His teacher left at Easter and this new lady has come in. He already told her he needs help with his handwriting. Today, he said he spent a lot of time writing out a story, but was struggling with writing the word "because" joined up. He asked for help - she came over, said "What does this say? What does this say? What's this? And that? I can't read this" and rubbed all but one sentence out.

Is it just me or would there be better ways of her dealing with this? He had no reference now of how to improve on what he'd done.

He doesn't usually offer up much info on what happens at school unless he's upset.

OP posts:
Astr0naut · 23/04/2012 20:26

I teach secondary and mark GCSEs. I have never come across writing I can't read; it's the extremely neat, teeny-tiny writing that's hard.

I also get annoyed with the constant emphasis on neat handwriting.
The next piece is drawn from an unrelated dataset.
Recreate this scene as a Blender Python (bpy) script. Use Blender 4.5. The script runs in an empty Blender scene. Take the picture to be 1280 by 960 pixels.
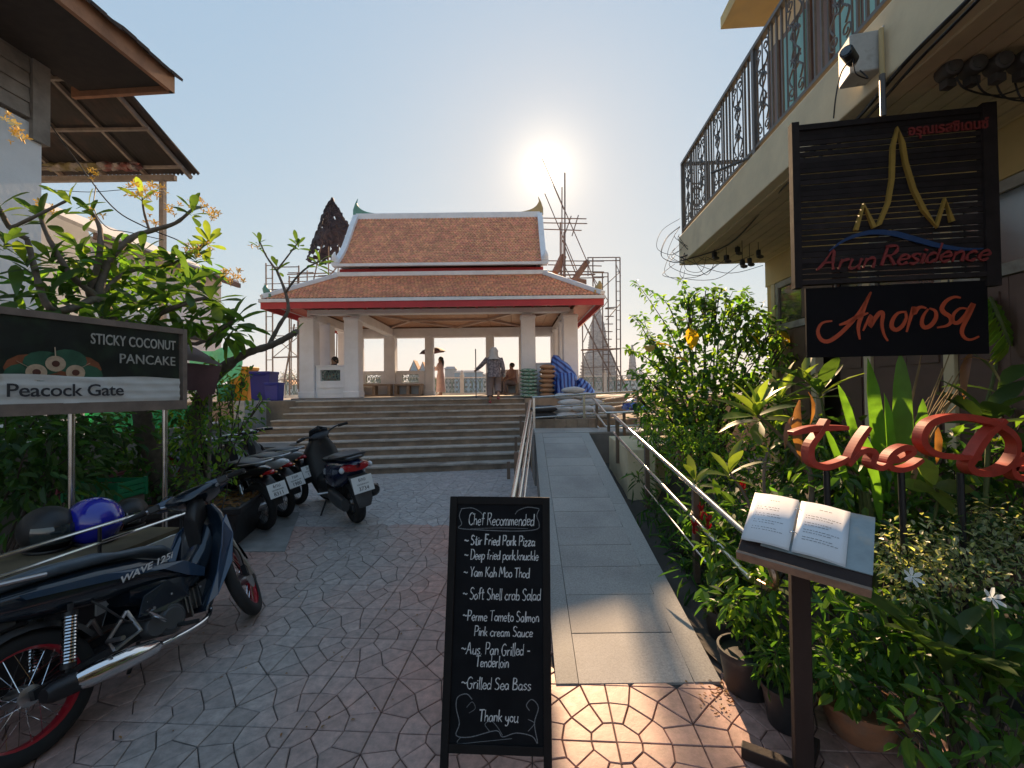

Mine is shocking, because I write too fast. Always have. Even when I take ages to try and write 'nicely', it's still shit.

I vividly remember my teacher when I was 7 dragging me up to the front of the class and showing the rest pf the class my book whilst shouting: "Have you no pride in your work? Are you lazy?"

Hope she's not still teaching, she was a vicious bitch.

I was also told I'd never pass any exams unless my handwriting improved. Hmm

youarekidding · 23/04/2012 20:32

My DS is 7 and in year 3. In the infants they were always on at him to join up. He just didn't have the fine motor skills and couldn't write quick enough so didn't get his ideas down well/ finish his work. So they moaned at him about this too. Hmm

Role on this year and his year 3 (fantastic amazing teacher Grin) spent the first few weeks telling DS to print if he needed and practice joining up in handwriting lessons. He writing became more fluent, he got his ideas down, he got merit certificates for writing improving. He is now just beginning to join up off his own back. He is so much more confident in his work.

But the problem with forcing him to join before he was ready meant he stayed at the same sublevel for literacy for a whole year.

I do not think making a child think their work is rubbish when they are trying hard is productive at all.

However I remember teachers tearing up work when I was at school because it was rushed so you could play! I am not against that.